The cases emphasizing these responses by the courts to claims of breach of fiduciary duty are, of course, transaction specific and based on facts established by the parties. Only in the narrowest terms do they suggest deviation from the still valid 1742 standard of fidelity and careful attention to detail. Pronouncements from the cases may at times seem overbroad, but they are meant to be aspirational, not dictatorial. Although Delaware judges are constrained to "contextually specific teachings under our common law," one can make the case that the Delaware approach serves to encourage people with integrity and a strong work ethic to continue to serve on boards.

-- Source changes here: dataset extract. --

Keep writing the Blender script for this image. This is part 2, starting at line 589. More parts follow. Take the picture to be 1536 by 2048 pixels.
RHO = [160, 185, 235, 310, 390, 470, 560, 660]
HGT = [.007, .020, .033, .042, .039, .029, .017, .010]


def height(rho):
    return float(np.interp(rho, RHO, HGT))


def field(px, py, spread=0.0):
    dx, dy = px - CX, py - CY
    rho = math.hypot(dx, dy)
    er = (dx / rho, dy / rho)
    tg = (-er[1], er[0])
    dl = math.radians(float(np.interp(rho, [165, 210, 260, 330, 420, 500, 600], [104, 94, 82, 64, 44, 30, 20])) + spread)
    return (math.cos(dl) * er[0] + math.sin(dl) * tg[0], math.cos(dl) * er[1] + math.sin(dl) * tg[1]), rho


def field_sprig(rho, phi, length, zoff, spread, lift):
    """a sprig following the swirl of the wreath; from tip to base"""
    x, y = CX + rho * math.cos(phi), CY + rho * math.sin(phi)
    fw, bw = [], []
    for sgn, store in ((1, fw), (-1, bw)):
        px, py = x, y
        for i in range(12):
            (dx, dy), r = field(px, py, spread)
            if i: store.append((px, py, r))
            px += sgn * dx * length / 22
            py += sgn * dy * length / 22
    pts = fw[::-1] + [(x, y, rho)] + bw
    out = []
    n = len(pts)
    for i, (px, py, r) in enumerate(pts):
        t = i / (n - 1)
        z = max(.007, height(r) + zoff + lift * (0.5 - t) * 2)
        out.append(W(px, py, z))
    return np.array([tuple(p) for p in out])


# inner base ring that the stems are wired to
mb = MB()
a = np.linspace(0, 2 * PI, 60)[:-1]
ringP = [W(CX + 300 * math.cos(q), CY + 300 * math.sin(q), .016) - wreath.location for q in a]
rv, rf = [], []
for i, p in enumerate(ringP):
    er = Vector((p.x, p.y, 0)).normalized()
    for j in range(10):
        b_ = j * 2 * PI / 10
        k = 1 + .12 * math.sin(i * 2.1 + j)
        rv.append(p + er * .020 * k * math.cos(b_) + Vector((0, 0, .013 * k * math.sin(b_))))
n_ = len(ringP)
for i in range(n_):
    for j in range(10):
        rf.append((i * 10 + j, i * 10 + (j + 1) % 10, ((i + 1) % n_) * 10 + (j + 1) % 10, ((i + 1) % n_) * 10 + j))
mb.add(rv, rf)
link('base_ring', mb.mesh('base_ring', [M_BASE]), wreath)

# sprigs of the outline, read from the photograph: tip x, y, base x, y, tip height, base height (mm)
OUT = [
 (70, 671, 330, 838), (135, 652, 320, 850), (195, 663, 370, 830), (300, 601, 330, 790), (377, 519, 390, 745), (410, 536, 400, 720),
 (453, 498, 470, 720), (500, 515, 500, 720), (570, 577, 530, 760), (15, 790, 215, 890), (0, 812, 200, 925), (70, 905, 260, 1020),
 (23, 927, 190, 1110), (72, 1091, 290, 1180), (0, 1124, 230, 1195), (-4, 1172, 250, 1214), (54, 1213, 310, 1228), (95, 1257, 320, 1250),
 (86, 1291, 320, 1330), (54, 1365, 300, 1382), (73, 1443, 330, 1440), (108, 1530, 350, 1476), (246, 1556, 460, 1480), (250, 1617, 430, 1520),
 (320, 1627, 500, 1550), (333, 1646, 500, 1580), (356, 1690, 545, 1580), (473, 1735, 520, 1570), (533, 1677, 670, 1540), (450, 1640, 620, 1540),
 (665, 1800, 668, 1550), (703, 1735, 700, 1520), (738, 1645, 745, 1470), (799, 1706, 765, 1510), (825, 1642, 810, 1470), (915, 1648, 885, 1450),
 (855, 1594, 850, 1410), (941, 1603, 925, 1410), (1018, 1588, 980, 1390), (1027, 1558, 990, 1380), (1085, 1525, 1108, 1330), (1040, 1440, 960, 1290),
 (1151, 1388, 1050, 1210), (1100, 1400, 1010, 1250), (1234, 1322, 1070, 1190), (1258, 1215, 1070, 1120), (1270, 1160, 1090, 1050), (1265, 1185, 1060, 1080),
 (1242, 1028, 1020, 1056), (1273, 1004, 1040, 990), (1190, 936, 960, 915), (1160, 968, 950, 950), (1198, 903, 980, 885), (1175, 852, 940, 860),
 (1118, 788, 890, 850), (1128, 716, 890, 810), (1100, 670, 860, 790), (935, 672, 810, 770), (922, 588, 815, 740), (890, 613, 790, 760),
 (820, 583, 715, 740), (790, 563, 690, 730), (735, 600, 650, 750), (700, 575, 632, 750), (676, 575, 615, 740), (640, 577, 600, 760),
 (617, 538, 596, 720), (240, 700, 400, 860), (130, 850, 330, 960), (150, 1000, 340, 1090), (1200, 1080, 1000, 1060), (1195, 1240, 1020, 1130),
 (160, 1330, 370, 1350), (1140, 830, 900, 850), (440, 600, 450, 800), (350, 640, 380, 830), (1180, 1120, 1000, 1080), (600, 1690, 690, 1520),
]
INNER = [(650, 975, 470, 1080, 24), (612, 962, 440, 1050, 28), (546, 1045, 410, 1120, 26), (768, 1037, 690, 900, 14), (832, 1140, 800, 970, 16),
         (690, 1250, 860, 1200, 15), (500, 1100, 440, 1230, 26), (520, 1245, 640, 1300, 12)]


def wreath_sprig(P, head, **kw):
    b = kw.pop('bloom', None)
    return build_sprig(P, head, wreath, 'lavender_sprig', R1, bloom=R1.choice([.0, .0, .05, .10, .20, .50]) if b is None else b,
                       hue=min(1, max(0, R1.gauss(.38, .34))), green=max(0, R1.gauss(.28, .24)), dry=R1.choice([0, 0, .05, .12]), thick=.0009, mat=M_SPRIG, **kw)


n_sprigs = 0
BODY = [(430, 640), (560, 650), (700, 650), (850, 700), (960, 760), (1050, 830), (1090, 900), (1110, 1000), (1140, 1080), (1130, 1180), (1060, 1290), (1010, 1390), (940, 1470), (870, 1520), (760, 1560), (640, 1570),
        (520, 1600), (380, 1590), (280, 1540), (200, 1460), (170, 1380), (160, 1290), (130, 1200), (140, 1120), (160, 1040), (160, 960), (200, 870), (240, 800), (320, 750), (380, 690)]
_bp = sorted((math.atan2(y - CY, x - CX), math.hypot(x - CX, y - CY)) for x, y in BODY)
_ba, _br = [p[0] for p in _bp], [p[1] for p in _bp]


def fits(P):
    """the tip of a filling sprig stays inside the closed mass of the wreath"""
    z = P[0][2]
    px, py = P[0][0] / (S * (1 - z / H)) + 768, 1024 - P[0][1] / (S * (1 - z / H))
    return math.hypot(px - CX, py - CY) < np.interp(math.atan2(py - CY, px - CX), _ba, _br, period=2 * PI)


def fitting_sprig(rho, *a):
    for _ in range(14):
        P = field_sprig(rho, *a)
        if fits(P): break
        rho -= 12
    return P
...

What Delaware judges expect from corporate officers and directors when reviewing their conduct retrospectively is a scrupulous adherence to a process of decision making that reflects fidelity to the institution and investors that they serve. Their conduct must also show a dedication to spending the time necessary to educate themselves about the business and the facts surrounding a decision that will lead the court to have confidence that the ultimate course of action adopted was the product of a rational and careful decision- making process made in good faith.

Despite retrospective court scrutiny of their decisions and decision-making process, directors and officers of Delaware corporations who adhere to the basic, intuitive principles of loyalty and due care and who make a careful factual record supporting their adherence to those duties need not fear personal liability, personal disparagement nor the unraveling of transactions made in the best interest of the institution and investors they serve.

At the same time, the Delaware courts will continue to be open and available to redress corporate wrongs by those who seek to abuse or betray the trust they accept when they accept corporate office. In my opinion, Delaware will and should remain the first state contemplated as the forum for business litigation.